COMMENTARY
No Big Surprise: Social Media More Important To Younger Users
- by Gavin O'Malley , Staff Writer @mp_gavin, 9 hours ago
Want to engage baby boomers?
Consider targeting them on places other than social networks, messaging apps, and other such platforms.
That’s one way to interpret findings from Adobe Advertising Cloud and Advanis’ August 2019 “Voice of the Generations” report.
Among boomers surveyed, just 33% agreed with the statement, “There is a place for companies interacting with individual people on social networks, forums and/or messaging sites.”
By contrast, 49% among Gen-Xers, 63% among millennials and 69% among Gen-Zers agreed with the statement.
What explains boomers’ collective wariness about interacting with brands on social media and similarly egalitarian platforms? Perhaps most of all, this cohort is particularly uneasy about digital privacy issues, the research suggests.

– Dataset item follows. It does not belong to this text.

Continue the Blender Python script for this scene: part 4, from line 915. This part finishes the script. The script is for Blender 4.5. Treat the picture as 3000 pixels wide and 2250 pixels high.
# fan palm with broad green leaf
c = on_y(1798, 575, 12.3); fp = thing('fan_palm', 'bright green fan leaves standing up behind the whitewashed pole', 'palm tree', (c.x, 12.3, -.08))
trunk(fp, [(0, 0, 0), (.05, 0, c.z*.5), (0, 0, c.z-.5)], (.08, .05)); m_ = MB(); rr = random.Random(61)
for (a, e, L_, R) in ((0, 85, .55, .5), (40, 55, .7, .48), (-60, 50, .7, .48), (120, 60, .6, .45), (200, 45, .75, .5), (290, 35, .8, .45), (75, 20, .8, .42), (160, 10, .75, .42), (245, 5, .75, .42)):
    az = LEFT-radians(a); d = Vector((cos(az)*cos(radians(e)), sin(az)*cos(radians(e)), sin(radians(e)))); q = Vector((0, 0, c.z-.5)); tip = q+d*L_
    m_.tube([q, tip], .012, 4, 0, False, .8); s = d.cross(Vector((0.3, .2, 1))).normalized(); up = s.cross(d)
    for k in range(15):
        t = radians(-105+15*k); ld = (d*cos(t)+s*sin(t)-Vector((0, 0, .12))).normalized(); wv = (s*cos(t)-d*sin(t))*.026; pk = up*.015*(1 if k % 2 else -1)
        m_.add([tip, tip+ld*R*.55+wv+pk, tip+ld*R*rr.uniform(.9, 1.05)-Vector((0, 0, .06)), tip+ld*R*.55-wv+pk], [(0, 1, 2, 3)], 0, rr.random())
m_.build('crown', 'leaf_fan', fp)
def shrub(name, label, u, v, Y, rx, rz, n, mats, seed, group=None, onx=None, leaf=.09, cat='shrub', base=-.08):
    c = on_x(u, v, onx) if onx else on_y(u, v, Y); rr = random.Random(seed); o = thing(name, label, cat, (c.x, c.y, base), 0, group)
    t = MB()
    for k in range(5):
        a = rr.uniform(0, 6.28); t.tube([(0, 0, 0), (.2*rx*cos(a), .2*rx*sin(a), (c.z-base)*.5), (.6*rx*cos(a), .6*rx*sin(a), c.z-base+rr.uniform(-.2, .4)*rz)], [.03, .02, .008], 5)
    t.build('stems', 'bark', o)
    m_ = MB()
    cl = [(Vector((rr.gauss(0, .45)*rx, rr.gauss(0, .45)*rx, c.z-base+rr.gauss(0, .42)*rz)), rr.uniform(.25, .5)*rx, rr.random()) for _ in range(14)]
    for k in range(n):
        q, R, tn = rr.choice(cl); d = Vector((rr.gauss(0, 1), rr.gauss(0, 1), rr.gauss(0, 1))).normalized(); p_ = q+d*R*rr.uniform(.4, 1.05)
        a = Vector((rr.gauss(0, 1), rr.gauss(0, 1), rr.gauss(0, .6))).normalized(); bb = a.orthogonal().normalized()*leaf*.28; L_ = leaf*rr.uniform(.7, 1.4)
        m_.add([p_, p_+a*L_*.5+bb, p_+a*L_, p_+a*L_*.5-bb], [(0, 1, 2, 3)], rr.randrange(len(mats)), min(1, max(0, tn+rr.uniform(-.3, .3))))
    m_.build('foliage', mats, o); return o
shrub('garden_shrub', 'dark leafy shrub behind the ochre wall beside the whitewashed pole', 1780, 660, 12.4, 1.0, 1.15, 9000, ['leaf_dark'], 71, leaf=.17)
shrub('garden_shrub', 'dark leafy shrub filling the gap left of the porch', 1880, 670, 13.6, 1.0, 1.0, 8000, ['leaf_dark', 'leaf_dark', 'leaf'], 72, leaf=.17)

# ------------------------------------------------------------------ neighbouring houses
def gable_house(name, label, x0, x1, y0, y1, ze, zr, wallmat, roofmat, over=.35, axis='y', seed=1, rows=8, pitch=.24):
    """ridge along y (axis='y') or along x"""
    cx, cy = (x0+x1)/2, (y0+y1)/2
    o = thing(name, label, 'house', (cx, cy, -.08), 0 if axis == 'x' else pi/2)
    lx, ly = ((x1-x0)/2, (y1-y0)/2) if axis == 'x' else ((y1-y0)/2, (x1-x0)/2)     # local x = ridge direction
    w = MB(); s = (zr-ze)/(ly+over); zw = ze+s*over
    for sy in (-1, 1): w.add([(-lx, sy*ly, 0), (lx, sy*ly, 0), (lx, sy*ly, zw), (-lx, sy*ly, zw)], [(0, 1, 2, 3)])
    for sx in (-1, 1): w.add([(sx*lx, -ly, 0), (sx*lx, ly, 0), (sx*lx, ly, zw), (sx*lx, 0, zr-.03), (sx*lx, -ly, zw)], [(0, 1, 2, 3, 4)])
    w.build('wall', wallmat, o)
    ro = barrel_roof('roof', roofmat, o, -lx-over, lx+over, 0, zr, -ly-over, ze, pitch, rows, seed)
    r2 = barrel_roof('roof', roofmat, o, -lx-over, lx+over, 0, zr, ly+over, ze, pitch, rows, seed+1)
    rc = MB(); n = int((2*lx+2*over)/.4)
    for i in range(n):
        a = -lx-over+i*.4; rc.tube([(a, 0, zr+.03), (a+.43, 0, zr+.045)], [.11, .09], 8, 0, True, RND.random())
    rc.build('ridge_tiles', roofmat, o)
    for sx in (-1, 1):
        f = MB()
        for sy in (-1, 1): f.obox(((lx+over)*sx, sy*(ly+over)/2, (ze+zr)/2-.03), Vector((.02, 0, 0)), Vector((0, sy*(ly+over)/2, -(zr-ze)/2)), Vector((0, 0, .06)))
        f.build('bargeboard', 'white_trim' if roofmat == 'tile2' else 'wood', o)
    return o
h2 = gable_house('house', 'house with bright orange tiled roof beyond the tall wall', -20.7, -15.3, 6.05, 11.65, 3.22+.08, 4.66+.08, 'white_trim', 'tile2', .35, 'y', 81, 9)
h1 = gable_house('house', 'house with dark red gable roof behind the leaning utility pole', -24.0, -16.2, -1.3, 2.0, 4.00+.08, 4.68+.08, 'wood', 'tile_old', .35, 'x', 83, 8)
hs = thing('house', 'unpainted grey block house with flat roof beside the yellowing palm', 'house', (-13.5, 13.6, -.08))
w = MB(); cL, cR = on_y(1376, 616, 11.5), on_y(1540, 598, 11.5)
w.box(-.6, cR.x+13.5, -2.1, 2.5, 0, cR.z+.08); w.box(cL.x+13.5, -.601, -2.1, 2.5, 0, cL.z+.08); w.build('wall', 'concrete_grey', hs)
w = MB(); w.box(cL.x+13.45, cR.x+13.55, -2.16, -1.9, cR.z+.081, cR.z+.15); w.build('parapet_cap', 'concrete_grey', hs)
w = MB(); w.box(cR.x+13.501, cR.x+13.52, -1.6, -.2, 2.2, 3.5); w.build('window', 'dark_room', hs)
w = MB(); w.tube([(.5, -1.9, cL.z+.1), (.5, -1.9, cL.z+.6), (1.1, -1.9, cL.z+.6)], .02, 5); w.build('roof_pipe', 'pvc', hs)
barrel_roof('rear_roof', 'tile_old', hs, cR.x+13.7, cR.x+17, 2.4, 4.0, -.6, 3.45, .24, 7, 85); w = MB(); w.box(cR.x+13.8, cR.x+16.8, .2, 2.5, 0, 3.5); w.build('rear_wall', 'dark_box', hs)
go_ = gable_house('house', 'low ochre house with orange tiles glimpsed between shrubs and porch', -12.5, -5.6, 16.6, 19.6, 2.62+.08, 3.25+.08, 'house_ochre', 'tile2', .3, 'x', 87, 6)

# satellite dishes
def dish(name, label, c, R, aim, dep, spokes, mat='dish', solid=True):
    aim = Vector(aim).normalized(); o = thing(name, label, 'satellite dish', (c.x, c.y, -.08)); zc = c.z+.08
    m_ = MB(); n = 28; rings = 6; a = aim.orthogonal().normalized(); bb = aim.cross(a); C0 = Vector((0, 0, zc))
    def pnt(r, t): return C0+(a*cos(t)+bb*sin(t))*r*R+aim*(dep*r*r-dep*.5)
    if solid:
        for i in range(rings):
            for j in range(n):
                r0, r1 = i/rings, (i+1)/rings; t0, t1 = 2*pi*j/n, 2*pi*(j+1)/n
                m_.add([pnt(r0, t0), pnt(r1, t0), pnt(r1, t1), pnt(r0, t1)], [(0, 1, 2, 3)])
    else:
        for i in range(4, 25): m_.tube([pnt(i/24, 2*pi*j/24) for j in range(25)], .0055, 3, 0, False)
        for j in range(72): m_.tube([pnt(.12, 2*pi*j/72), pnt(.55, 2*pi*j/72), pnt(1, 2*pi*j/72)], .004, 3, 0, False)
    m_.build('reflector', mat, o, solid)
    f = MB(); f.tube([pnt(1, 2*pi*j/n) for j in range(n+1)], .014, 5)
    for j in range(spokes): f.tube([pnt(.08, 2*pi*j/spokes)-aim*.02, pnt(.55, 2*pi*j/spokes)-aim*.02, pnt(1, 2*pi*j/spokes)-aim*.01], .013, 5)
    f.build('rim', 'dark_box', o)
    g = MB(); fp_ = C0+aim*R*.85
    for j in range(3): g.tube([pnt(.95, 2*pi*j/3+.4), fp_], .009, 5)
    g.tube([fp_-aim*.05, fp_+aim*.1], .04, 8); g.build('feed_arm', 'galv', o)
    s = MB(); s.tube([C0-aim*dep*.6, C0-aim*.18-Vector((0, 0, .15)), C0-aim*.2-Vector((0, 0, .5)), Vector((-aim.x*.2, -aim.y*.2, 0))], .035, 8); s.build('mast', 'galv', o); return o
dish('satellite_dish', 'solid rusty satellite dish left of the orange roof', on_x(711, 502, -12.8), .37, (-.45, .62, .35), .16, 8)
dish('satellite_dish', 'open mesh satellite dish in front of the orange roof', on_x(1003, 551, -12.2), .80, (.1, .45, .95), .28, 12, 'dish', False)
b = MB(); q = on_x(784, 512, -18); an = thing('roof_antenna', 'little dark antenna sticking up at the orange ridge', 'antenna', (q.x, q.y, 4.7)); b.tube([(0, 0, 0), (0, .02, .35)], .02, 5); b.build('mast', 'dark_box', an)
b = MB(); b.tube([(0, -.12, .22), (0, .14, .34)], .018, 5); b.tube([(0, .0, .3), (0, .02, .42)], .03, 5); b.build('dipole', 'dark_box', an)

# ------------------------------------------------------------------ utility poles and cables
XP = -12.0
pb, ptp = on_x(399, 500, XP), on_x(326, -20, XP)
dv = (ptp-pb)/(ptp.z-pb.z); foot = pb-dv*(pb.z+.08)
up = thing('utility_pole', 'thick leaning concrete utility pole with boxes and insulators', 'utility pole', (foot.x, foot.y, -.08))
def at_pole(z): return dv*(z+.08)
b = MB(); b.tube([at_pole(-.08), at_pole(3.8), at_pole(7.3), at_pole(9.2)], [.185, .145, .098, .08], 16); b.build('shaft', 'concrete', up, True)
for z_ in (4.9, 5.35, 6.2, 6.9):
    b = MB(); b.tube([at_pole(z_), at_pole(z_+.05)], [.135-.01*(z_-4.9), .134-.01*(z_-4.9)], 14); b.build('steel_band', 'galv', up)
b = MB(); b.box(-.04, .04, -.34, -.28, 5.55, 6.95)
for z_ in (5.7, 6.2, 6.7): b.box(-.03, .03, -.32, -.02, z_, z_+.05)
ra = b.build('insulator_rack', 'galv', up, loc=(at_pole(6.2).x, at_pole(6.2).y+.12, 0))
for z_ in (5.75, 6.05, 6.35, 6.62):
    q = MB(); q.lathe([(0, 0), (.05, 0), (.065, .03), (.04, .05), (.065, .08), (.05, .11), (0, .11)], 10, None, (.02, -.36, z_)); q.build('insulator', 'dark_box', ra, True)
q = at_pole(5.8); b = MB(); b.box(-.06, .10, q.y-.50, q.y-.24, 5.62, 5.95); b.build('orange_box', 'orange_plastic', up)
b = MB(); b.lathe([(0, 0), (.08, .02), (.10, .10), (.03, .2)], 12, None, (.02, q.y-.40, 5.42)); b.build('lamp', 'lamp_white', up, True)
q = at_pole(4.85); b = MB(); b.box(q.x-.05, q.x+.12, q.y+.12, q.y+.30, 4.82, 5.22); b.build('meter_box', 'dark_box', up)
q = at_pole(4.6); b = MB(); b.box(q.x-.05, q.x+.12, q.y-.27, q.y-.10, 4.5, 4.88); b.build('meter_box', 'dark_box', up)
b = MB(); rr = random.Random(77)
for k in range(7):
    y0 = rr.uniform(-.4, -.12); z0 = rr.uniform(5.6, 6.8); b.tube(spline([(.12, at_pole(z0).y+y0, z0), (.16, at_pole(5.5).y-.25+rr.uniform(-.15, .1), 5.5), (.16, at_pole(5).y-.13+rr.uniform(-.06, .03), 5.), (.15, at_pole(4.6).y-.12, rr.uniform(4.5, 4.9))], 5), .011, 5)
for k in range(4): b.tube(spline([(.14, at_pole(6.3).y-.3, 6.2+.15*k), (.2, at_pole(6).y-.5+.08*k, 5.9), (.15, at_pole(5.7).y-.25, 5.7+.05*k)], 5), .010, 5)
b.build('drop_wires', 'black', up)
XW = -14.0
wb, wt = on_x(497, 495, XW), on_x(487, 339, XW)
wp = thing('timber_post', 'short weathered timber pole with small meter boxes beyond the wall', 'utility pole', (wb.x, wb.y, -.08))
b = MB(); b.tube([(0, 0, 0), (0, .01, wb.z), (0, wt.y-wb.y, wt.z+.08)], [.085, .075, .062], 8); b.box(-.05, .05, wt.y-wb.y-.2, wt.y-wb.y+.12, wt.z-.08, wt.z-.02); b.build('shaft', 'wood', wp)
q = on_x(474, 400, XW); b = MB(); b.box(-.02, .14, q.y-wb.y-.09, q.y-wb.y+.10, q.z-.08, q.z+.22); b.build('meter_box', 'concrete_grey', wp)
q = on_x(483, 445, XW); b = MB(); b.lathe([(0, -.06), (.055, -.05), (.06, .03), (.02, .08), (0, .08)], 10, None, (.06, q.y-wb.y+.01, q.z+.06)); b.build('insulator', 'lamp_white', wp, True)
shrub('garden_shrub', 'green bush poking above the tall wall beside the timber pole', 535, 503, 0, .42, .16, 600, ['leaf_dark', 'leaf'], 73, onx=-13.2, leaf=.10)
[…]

For example, 43% of boomers agreed with the statement, “I worry about how my data is used all the time.”
By contrast, just 14% of Gen-Zers and 20% of millennials shared this sentiment, as did 31% of Gen-Xers.
Among all generational cohorts, the most-cited reason for using social media was “to share pictures and updates with friends and family.”
Yet, boomers were far more likely than Gen-Zers to include that among their primary reasons for social usage -- 57% versus 33%, respectively).
Likewise, millennials were twice as likely as Gen-Xers to say that they use social to follow celebrities -- 18% versus 9%, respectively.
By contrast, “get news” stood out as a function that has a similar-sized constituency across generations, with millennials on the high end (26%) and boomers on the low end (22%).
Meanwhile, social media is simply a bigger part of younger users’ lives.
The researchers estimate that about half (49.3%) of U.S. boomers will be social users, this year, compared to 77.5% of Gen-Zers and 90.4% of millennials.
The survey defined Gen-Zers as those born between 1996-2001; millennials between 1977-1995; Gen-Xers between 1965-1976; and boomers between 1946-1964.